Here in the Midstate, some locations saw two to three feet of snow. According to the National Weather Service in State College, 27.5 inches fell from the pre-dawn hours of Saturday, March 13 into the morning of Sunday, March 14.

The storm began as a low-pressure system in the Gulf of Mexico and strengthened as it moved northward. The system rapidly intensified as it crossed the Gulf as the water added fuel to the system. The system made its “landfall” along the Florida panhandle just after midnight on March 13.

Satellite and Radar loop showing the 1993 Storm of the Century (Credit: NWS)

When the system made this landfall, a squall line of thunderstorms formed south of the low and impacted Florida during the early morning hours of March 13. The line produced damaging winds and 11 tornadoes in Florida. Strong onshore winds also caused a storm surge up to 12 feet high in some locations. In the end, 44 people died in Florida due to the storm.

The storm continued to travel inland across Georgia and encountered cold air across many of the southern inland states. Heavy snow and blizzard conditions developed from Alabama and went all the way into Virginia.

By the early afternoon of March 13, the storm was racing towards the northeast and into the Midstate.

The NWS states that the Coast Guard rescued more than 160 people at sea in the Atlantic and in the Gulf of Mexico and another 48 people were reported missing at sea.

The National Weather Service in State College measured 27.5 inches of snow that fell during the predawn hours of March 13 into the day on March 14.

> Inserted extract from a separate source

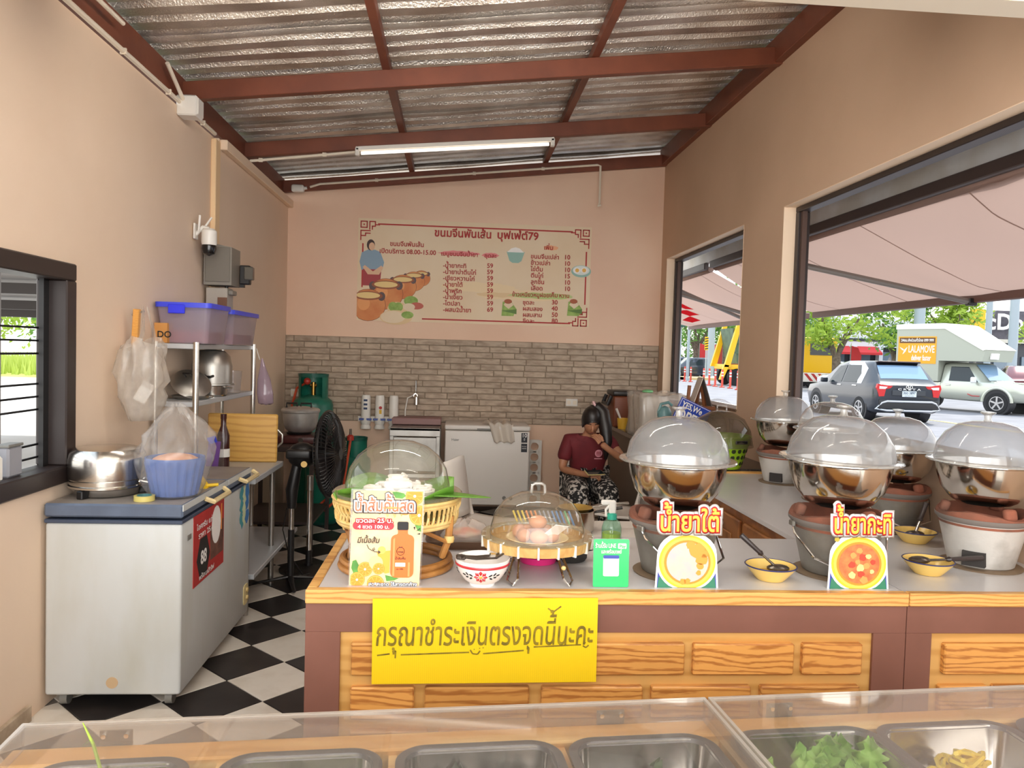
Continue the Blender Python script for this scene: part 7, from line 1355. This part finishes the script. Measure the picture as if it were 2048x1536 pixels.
# head: egg-shaped skull with jaw, nose, lips, ears
R_ = []
for i in range(13):
    t = PI * i / 12; z = -.115 * math.cos(t); rad = math.sin(t) ** .8
    R_.append([hp(.073 * rad * math.cos(a) * (1 - .18 * max(0, -z / .115)), .09 * rad * math.sin(a) + (-.008 if math.sin(a) < 0 and z < 0 else 0), z) for a in [2 * PI * k / 20 for k in range(20)]])
bb_.rings(R_)
bb_.tube([hp(0, -.086, .01), hp(0, -.1, -.015), hp(0, -.106, -.03), hp(0, -.09, -.038)], [.008, .011, .015, .01], 8)
for s_ in (-1, 1):
    bb_.ball(hp(s_ * .074, .005, -.01), .024, 10, .4, .8, 1.2); bb_.ball(hp(s_ * .03, -.078, .004), .014, 10, 1.2, .7, .7)
bb_.ball(hp(0, -.088, -.06), .02, 10, 1.2, .5, .4)
def fingers(base, dirv, spread, curl, L=.07):
    d = Vector(dirv).normalized(); sp_ = Vector(spread).normalized(); cu = Vector(curl).normalized(); B = Vector(base)
    for k, (o_, l_) in enumerate(((-1.4, .85), (-.5, 1.0), (.45, .95), (1.35, .75))):
        p = B + sp_ * o_ * .014; bb_.tube([p - d * .02, p + d * L * .4 * l_, p + d * L * .7 * l_ + cu * .016 * l_, p + d * L * .8 * l_ + cu * .036 * l_], [.010, .009, .008, .006], 7)
    bb_.tube([B - d * .03 + sp_ * .018, B - d * .005 + sp_ * .038 + cu * .01, B + d * .02 + sp_ * .042 + cu * .028], [.011, .009, .007], 7)
fingers((-.0, -.395, .63), (.9, -.35, .05), (.2, -.3, .9), (0, .3, -.9))
fingers((.045, -.345, .91), (-.55, .25, .75), (.5, -.2, .6), (-.5, .7, 0), .065)
bd = bb_.out('body', skin_m, wo_, smooth=80)
shirt = skin_mesh([(0, .02, .52), (0, -.03, .68), (0, -.09, .82), (0, -.125, .90), (-.17, -.11, .875), (-.222, -.142, .70), (.17, -.11, .875), (.235, -.2, .80)], [(0, 1), (1, 2), (2, 3), (2, 4), (4, 5), (2, 6), (6, 7)], [(.17, .145), (.152, .13), (.16, .135), .075, .074, .062, .074, .062])
q = MB(); q.bm.from_mesh(shirt); sh_o = q.out('shirt', shirt_m, wo_, smooth=80)
pan_ = skin_mesh([(0, .02, .50), (-.1, -.06, .50), (-.13, -.45, .505), (-.125, -.43, .14), (.1, -.06, .50), (.12, -.45, .505), (.125, -.40, .14)], [(0, 1), (1, 2), (2, 3), (0, 4), (4, 5), (5, 6)], [.155, .115, .095, .085, .115, .095, .085])
q = MB(); q.bm.from_mesh(pan_); q.out('trousers', pants_m, wo_, smooth=80)
# hair cap, fringe, pony tail, hair tie, brows
b = MB(); R_ = []
for i in range(9):
    t = PI * (.30 + .70 * i / 8); z = -.125 * math.cos(t); rad = math.sin(t) ** .8
    ring = []
    for k in range(20):
        a = 2 * PI * k / 20; front = max(0, -math.sin(a)); zz = max(z, .045 * front - .1 * (1 - front)); ring.append(hp(.083 * rad * math.cos(a), .1 * rad * math.sin(a) + .004, zz + (.0 if i else -.0)))
    R_.append(ring)
b.rings(R_, cap0=False); b.out('hair', hair_m, wo_, smooth=80)
b = MB(); t0_ = hp(.02, .05, .1); b.tube([t0_ + Vector((-.02, 0, -.01)), t0_ + Vector((.03, .01, .006)), t0_ + Vector((.07, -.01, -.04)), t0_ + Vector((.09, -.04, -.15)), t0_ + Vector((.1, -.08, -.28)), t0_ + Vector((.09, -.1, -.42))], [.03, .045, .056, .056, .044, .012], 12); b.out('pony_tail', hair_m, wo_, smooth=80)
b = MB(); b.lathe([(.03, -.012), (.042, 0), (.03, .012)], 14, t0_ + Vector((.01, .01, .02)), rot=(.3, .9, 0)); b.out('hair_tie', mat('scrunchie', (226, 186, 186), .7), wo_)
for s_ in (-1, 1):
    b = MB(); b.tube([hp(s_ * .015, -.089, .02), hp(s_ * .03, -.09, .026), hp(s_ * .047, -.08, .02)], .0035, 5); b.out('eyebrow', hair_m, wo_)
b = MB(); b.tube([hp(-.018, -.092, -.058), hp(0, -.097, -.056), hp(.018, -.092, -.058)], .004, 5); b.out('lips', mat('lips', (140, 76, 66), .5), wo_)
for s_ in (-1, 1):
    b = MB(); b.ball((s_ * .125, -.50 + (.03 if s_ > 0 else 0), .022), .05, 12, .8, 1.9, .4); b.out('sandal', black_pl, wo_)
# shirt logo
from mathutils.bvhtree import BVHTree
bv = BVHTree.FromPolygons([v.co for v in sh_o.data.vertices], [p.vertices for p in sh_o.data.polygons])
def on_shirt(x, z): h = bv.ray_cast(Vector((x, -2, z)), Vector((0, 1, 0))); return h[0] - Vector((0, .004, 0)) if h[0] else Vector((x, -.26, z))
def logo(poly, nm, m, lift=0):
    b = MB(); P = [on_shirt(x, z) - Vector((0, lift, 0)) for x, z in poly]; c = on_shirt(sum(p[0] for p in poly) / len(poly), sum(p[1] for p in poly) / len(poly)) - Vector((0, lift, 0)); b._new([c] + P, [(0, i + 1, (i + 1) % len(P) + 1) for i in range(len(P))]); b.out(nm, m, wo_, smooth=60)
lx, lz = .075, .78; lp = mat('logo_pink', (222, 150, 160), .7)
logo(disc(.032, 20, 1, 1, lx, lz), 'shirt_emblem', lp); 
for k in range(3): logo(rect(lx - .018 + k * .013, lx - .010 + k * .013, lz - .008, lz + .016), 'emblem_mark', mat('logo_dark', (150, 50, 62), .7), .002)
logo(rect(lx - .02, lx + .02, lz - .017, lz - .012), 'emblem_mark', MATS['logo_dark'], .002); logo(rect(lx - .035, lx + .035, lz - .05, lz - .042), 'emblem_line', lp)
o = thing('mobile_phone', 'mobile phone in a yellow case held low in her hand', 'phone', (1.10 + .0, 6.33 - .41, .635), .3); b = MB(); b.box((0, 0, 0), (.15, .075, .01), (.35, 0, 0), .004); b.out('case', mat('phone_case', (196, 176, 120), .4), o); b = MB(); b.box((0, -.003, .0055), (.135, .065, .002), (.35, 0, 0)); b.out('screen', glass_d, o)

Snow totals from the 1993 Storm of the Century (Credit: NWS)

The storm affected over 100 million people, killed 318 people, and caused an estimated $5.5 billion (or $11.3 billion in 2023) in damage up and down the east coast.

The storm has been classified as a Category 5, or extreme, storm on the Northeast Snowfall Impact Scale. The 1993 superstorm is the highest-ranked system on the scale, with the blizzard of January 1996 being second. Those two systems are the only ones rated extreme on the scale.